A Holistic Aboriginal Kosmogenic Directive
The Tree of Life
Guardianship is functionally designed as a holistic modality; it devises
solutions tailored to meet the needs of grassroots communities and native
villages. it assesses the cultural, spiritual, and ecological components of
collective communities and the impact these elements exert on tribal village
life.
The TLG believes
that employing Native Americans in the process of Indigenous land
conservation is the best way to ensure the success of nature conservancies
over the long term. “Indigenous Native Americans helping World Indigenous
communities” is the cornerstone ethic of the Tree of Life Guardianship
foundation.
The reasons for
this are many: Native Americans are much revered internationally; this is
especially true among the indigenous populations of the world. There exists
mutual understanding between all native people due to cosmological
similarity, belief system and practice. Native Americans are extraordinarily
sensitive to the degradation and destruction of nature; they are sympathetic
to land loss issues, and innate advocates of conservation, culturally; this
is especially true among native traditionalists.
Due to
international admiration Native Americans command a strong environmental
presence; they have a conspicuous advantage for effecting behavior in
educational efforts leading to responsible ‘community stewardship’
practices. Community stewardship, among both indigenous and local
landowners, is indispensable for guaranteeing long term ecological
management programs. Unless tribes and local landowners become personally
involved in sustainable conservation practices, preservation is often more
hypothetical than actual. The cultural demeanor of traditional Native
Americans offers natural advantage, empathetically, in cooperative endeavors
to preserve indigenous land. Due to cultural erosion throughout Native
America, and in other indigenous territories of the world, Native Americans
can greatly benefit from indigenous cultural advocacy programs; just as
world indigenous culture can benefit from Native American involvement;
cultural exchange is mutually beneficial.
The TLG purveys
remedies that address immediate and long-term social needs. The organization
moderates its resources to advance regeneration of collapsed tribal cultures
and to help maintain the integrity of the few, intact, ancient societies
which remain.
The cosmologies of
intact aboriginal cultures reverberate with charges of spiritual vibrancy
that can serve as ‘paradigms of recollection’ for spiritually impoverished
tribes. They contain life-pulse potentials capable of resuscitating the
dead. The forces unleashed in ceremony, and through communion with the
natural world, restore spiritual wholeness through cyclical patterns of
re-visitation. Ceremonies beautify and heal the wounded.
The TLG keeps a
number of native healers and ceremony persons within its gracious rankings.

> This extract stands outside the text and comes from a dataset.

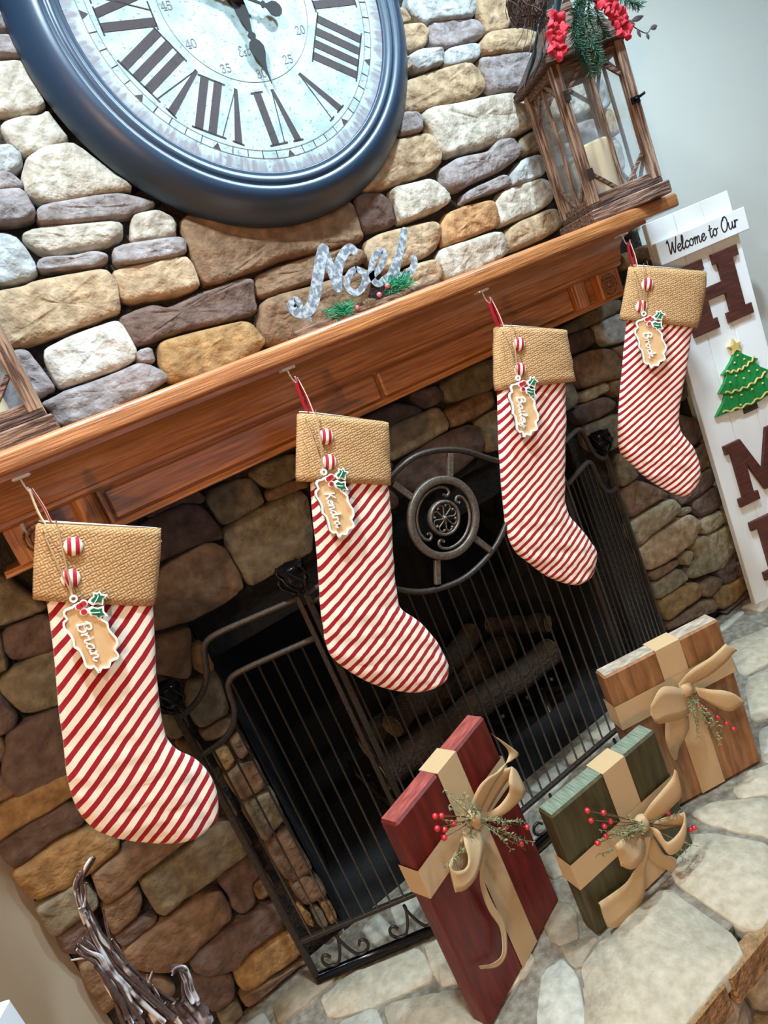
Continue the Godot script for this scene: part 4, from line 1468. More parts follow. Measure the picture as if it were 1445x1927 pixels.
func lantern(at: Vector3, yaw: float, label: String, candle_label: String, w: float, h: float, whole: bool) -> Node3D:
	var t := thing("wooden_lantern", label, "lantern", at, yaw)
	# local frame: x along the front, z out of the front, origin at the front left foot
	var s := S()
	cbox(s, Vector3(w, 0.028, w), 0.003, Vector3(w / 2, 0.014, -w / 2))
	obj("base_board", s, M.barn, t)
	s = S()
	var i := 0.009
	cbox(s, Vector3(w - 2 * i, 0.011, w - 2 * i), 0.002, Vector3(w / 2, 0.0335, -w / 2))
	obj("plinth", s, M.barn_dark, t)
	var y0 := 0.039
	var y1 := h
	var p := 0.021
	var a := i + p / 2
	var b := w - i - p / 2
	for e in [[a, -a], [b, -a], [a, -b], [b, -b]]:
		s = S()
		cbox(s, Vector3(p, y1 - y0, p), 0.002, Vector3(e[0], (y0 + y1) / 2, e[1]))
		obj("post", s, M.barn_up, t)
	var faces := [[Vector3(a, 0, -a), Vector3(b, 0, -a), Vector3.BACK], [Vector3(a, 0, -b), Vector3(a, 0, -a), Vector3.LEFT], [Vector3(b, 0, -a), Vector3(b, 0, -b), Vector3.RIGHT], [Vector3(b, 0, -b), Vector3(a, 0, -b), Vector3.FORWARD]]
	for f in faces:
		var A: Vector3 = f[0]
		var B: Vector3 = f[1]
		var n: Vector3 = f[2]
		var U := Vector3.UP
		var d := (B - A).normalized()
		for y in [y0 + 0.008, y1 - 0.008]:
			s = S()
			beam(s, A + U * y + d * p / 2, B + U * y - d * p / 2, 0.016, 0.013, n)
			obj("rail", s, M.barn, t)
		s = S()
		beam(s, (A + B) / 2 + U * y0, (A + B) / 2 + U * y1, 0.008, 0.006, n)
		obj("muntin", s, M.barn_up, t)
		var q := 0.048
		for e in [[A + d * 0.011, d, y0 + 0.014, 1.0], [B - d * 0.011, -d, y0 + 0.014, 1.0], [A + d * 0.011, d, y1 - 0.014, -1.0], [B - d * 0.011, -d, y1 - 0.014, -1.0]]:
			s = S()
			beam(s, e[0] + U * (e[2] + e[3] * q), e[0] + e[1] * q + U * e[2], 0.008, 0.006, n)
			obj("corner_brace", s, M.barn, t)
		s = S()
		var mid := (A + B) / 2 + U * (y0 + y1) / 2 - n * 0.004
		var x := d
		cbox(s, Vector3((B - A).length() - p, y1 - y0, 0.002), 0.0, mid, Basis(x, U, x.cross(U)))
		obj("pane", s, M.pane, t)
	for y in [y0 + 0.06, y1 - 0.065]:
		s = S()
		cbox(s, Vector3(0.014, 0.022, 0.003), 0.001, Vector3(a + 0.006, y, -a + p / 2 + 0.001))
		obj("hinge", s, M.iron, t)
	s = S()
	cbox(s, Vector3(0.020, 0.014, 0.004), 0.001, Vector3(b - 0.002, (y0 + y1) / 2 + 0.02, -a + p / 2 + 0.002))
	tube(s, [Vector3(b - 0.004, (y0 + y1) / 2 + 0.02, -a + p / 2 + 0.006), Vector3(b + 0.016, (y0 + y1) / 2 + 0.025, -a + p / 2 + 0.012)], 0.003)
	obj("latch", s, M.black_gloss, t)
	# roof: eave frame and four sloping boards up to a cap
	s = S()
	cbox(s, Vector3(w + 0.012, 0.018, w + 0.012), 0.003, Vector3(w / 2, y1 + 0.009, -w / 2))
	obj("eave_board", s, M.barn_dark, t)
	var top := 0.05
	var yr := y1 + 0.018
	var lo := [Vector3(0, yr, 0), Vector3(w, yr, 0), Vector3(w, yr, -w), Vector3(0, yr, -w)]
	var mc := Vector3(w / 2, yr, -w / 2)
	for k in 4:
		var l0: Vector3 = lo[k]
		var l1: Vector3 = lo[(k + 1) % 4]
		var h0 := mc + (l0 - mc) * (top / w) + Vector3(0, 0.085, 0)
		var h1 := mc + (l1 - mc) * (top / w) + Vector3(0, 0.085, 0)
		s = S()
		s.set_smooth_group(-1)
		face(s, [l0, l1, h1, h0], mc)
		var dn := Vector3(0, -0.01, 0)
		face(s, [l0 + dn, l1 + dn, h1 + dn, h0 + dn], mc + Vector3(0, 2, 0))
		obj("roof_board", s, M.barn_dark, t)
	s = S()
	cbox(s, Vector3(top + 0.01, 0.016, top + 0.01), 0.003, mc + Vector3(0, 0.092, 0))
	obj("roof_cap", s, M.barn, t)
	s = S()
	var ring := []
	for k in 20:
		ring.append(mc + Vector3(cos(TAU * k / 20) * 0.035, 0.135 + sin(TAU * k / 20) * 0.035, 0))
	tube(s, ring, 0.0028, -1.0, 6, true)
	obj("ring_handle", s, M.iron, t)
	# candle: stands inside, a thing of its own
	var c := thing("pillar_candle", candle_label, "candle", t.transform * Vector3(w / 2 - 0.006, 0.039, -w / 2), yaw, "pillar candles in the lanterns")
	s = S()
	lathe(s, [Vector2(0.0001, 0), Vector2(0.037, 0), Vector2(0.038, 0.003), Vector2(0.038, 0.123), Vector2(0.0355, 0.128), Vector2(0.030, 0.124), Vector2(0.012, 0.121), Vector2(0.0001, 0.120)], 28, Vector3.ZERO, Basis(Vector3.RIGHT, -PI / 2))
	obj("wax", s, M.wax, c)
	s = S()
	tube(s, [Vector3(0, 0.12, 0), Vector3(0.001, 0.132, 0)], 0.001)
	obj("wick", s, M.letter_black, c)
	return t

func build_topper() -> void:     # spray of foliage tied over the lantern roof
	var t := thing("floral_spray", "spray of pine, red silk flowers, dark ribbon and a twig ball over the lantern roof", "floral spray")
	var s: SurfaceTool
	for e in [[Vector3(0.606, 1.526, 0.225), Vector3(0.550, 1.456, 0.225), Vector3(0.554, 1.370, 0.225)], [Vector3(0.615, 1.517, 0.230), Vector3(0.573, 1.445, 0.230), Vector3(0.586, 1.386, 0.230)], [Vector3(0.685, 1.516, 0.220), Vector3(0.720, 1.492, 0.220), Vector3(0.756, 1.477, 0.220)], [Vector3(0.599, 1.522, 0.225), Vector3(0.546, 1.466, 0.225), Vector3(0.536, 1.424, 0.225)], [Vector3(0.595, 1.484, 0.225), Vector3(0.594, 1.425, 0.225), Vector3(0.568, 1.374, 0.225)], [Vector3(0.571, 1.470, 0.220), Vector3(0.560, 1.418, 0.220), Vector3(0.552, 1.395, 0.220)], [Vector3(0.647, 1.523, 0.215), Vector3(0.633, 1.475, 0.215), Vector3(0.638, 1.435, 0.215)]]:
		s = S()
		var pts := smooth_line(e, 12)
		tube(s, pts, 0.0016, 0.001, 5)
		for i in range(1, pts.size()):
			for k in 9:
				var dir: Vector3 = (pts[mini(i + 1, pts.size() - 1)] - pts[i - 1]).normalized()
				var side := dir.cross(Vector3(rng.randf_range(-1, 1), rng.randf_range(-1, 1), rng.randf_range(-1, 1))).normalized()
				var d := (dir * 0.6 + side).normalized() * rng.randf_range(0.010, 0.017)
				tube(s, [pts[i], pts[i] + d], 0.0008, 0.0004, 3)
		obj("pine_sprig", s, M.pine, t)
	var turn := 0.0
	for c in [Vector3(0.483, 1.462, 0.235), Vector3(0.469, 1.439, 0.235), Vector3(0.463, 1.423, 0.235), Vector3(0.618, 1.492, 0.235), Vector3(0.640, 1.472, 0.235), Vector3(0.648, 1.455, 0.235), Vector3(0.656, 1.433, 0.235), Vector3(0.536, 1.523, 0.235)]:
		turn += 0.7
		for k in 5:
			s = S()
			var a := turn + TAU * k / 5
			var u := Vector3(cos(a), sin(a), 0.25).normalized()
			var v := u.cross(Vector3.BACK).normalized()
			var rows := []
			for i in 7:
				var f := i / 6.0
				var w := 0.013 * sin(PI * pow(f, 0.75)) + 0.001
				var row := []
				for j in 5:
					var g := j / 2.0 - 1.0
					row.append(c + u * 0.026 * f + v * w * g + Vector3(0, 0, 0.012 * sin(f * 2.4) - 0.006 * g * g + 0.004 * sin(f * 9.0 + g * 3.0)))
				rows.append(row)
			grid(s, rows, false)
			obj("petal", s, M.petal, t)
	var wide := [0.030, 0.034, 0.024, 0.020]
	var q := 0
	for e in [[Vector3(0.555, 1.547, 0.200), Vector3(0.534, 1.487, 0.200), Vector3(0.519, 1.422, 0.200)], [Vector3(0.610, 1.538, 0.205), Vector3(0.583, 1.468, 0.205), Vector3(0.547, 1.415, 0.205)], [Vector3(0.547, 1.537, 0.170), Vector3(0.489, 1.461, 0.170), Vector3(0.432, 1.395, 0.170)], [Vector3(0.568, 1.527, 0.175), Vector3(0.503, 1.452, 0.175), Vector3(0.455, 1.404, 0.175)]]:
		s = S()
		var c1 := smooth_line(e, 8)
		var c2 := []
		for i in c1.size():
			c2.append(c1[i] + Vector3(wide[q] * (1.0 - 0.02 * i), 0.006, -0.006 + 0.005 * sin(i * 0.7)))
		ribbon(s, c1, c2, 0.001)
		obj("ribbon_tail", s, M.dark_ribbon, t)
		q += 1
	s = S()
	var bc: Vector3 = Vector3(0.470, 1.524, 0.200)
	for k in 60:
		var ax := Vector3(rng.randf_range(-1, 1), rng.randf_range(-1, 1), rng.randf_range(-1, 1)).normalized()
		var p := ax.cross(Vector3(0.2, 0.9, 0.4)).normalized()
		var rad := rng.randf_range(0.026, 0.040)
		var arc := []
		var a0 := rng.randf() * TAU
		for i in 9:
			arc.append(bc + p.rotated(ax, a0 + i * 0.42) * rad + ax * rng.randf_range(-0.004, 0.004))
		tube(s, arc, 0.0010, -1.0, 4)
	obj("twig_ball", s, M.twig_dark, t)
	s = S()
	for k in 9:
		var d := Vector3(-0.050 + k * 0.007, -0.045 - (k % 3) * 0.010, 0.0)
		var o := bc + Vector3(0.006 * k - 0.02, -0.026, 0.01)
		tube(s, smooth_line([o, o + d * 0.6 + Vector3(0.006, 0, 0), o + d], 4), 0.0009, -1.0, 4)
	obj("loose_twigs", s, M.twig_dark, t)
	s = S()
	tube(s, smooth_line([Vector3(0.702, 1.461, 0.215), Vector3(0.733, 1.438, 0.215), Vector3(0.761, 1.425, 0.215), Vector3(0.782, 1.436, 0.215)], 5), 0.0011)
	obj("leaf_stem", s, M.leaf_brown, t)
	for e in [[Vector3(0.719, 1.452, 0.216), Vector3(0.766, 1.458, 0.216)], [Vector3(0.733, 1.438, 0.216), Vector3(0.738, 1.418, 0.216)], [Vector3(0.760, 1.426, 0.216), Vector3(0.760, 1.411, 0.216)], [Vector3(0.774, 1.430, 0.216), Vector3(0.799, 1.435, 0.216)], [Vector3(0.715, 1.456, 0.216), Vector3(0.711, 1.432, 0.216)], [Vector3(0.705, 1.456, 0.216), Vector3(0.733, 1.446, 0.216)]]:
		s = S()
		var d: Vector3 = e[1] - e[0]
		var w := d.cross(Vector3.BACK).normalized() * 0.0055
		var rows := []
		for i in 6:
			var f := i / 5.0
			rows.append([e[0] + d * f - w * sin(PI * f), e[0] + d * f + Vector3(0, 0, 0.002 * sin(PI * f)), e[0] + d * f + w * sin(PI * f)])
		grid(s, rows, false)
		obj("leaf", s, M.leaf_brown, t)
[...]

It relies on the guidance of chiefs and spiritual leaders working within it
and in a supportive capacity. It exemplifies a modality of holism familiar
to the people it works to serve.
It works
cooperatively with other nonprofit organizations in order to organize and
stream-line its central ambitions. It relies on the ultimate directive of
native elders and spiritual leaders to garner confidence in its perspectives
and pursuits, and works in league with grass-roots community efforts in
order to acquire necessary power in accomplishing it objectives.
The principal
directives embodied by the TLG portray it holistic vision and the array of
solutions necessary for the regeneration of health and harmony among the
nations of indigenous peoples of the world.
The TLG is
composed of Indigenous people and prayer people who possess innate knowledge
of the suffering that affects dying tribal communities. The TLG membership
has an instinctive sense, derived from personal experience, of what it takes
for indigenous people to survive—against all odds. The TLG has an enormous
reservoir of energy and dedication drawn from the fiery tempests of agony
that native people have long endured and the beauty that perseverance has
sheltered. The TLG, by virtue of its membership, has a clear sense of what
is required for native people to survive. Its acts from the heart, through
penetrating vision, to save lives.
Its will is bound to the Source it
serves (Spirit; God). Its form is shaped of heaven light, its energy
derived from the underworld (necessity). It moves freely upon the land, by impetus of
divine decree, agents of life—a roving band of healers and servants—seeking
to sustain life, looking for ways to restore health to native people, and to
Mother earth. It breathes mysticism and feeds on pragmatism; Its roots
entangle soils of indigenous activism; its leaves and branches outstretch,
poised in the sunlight of the divine Heart and Mind.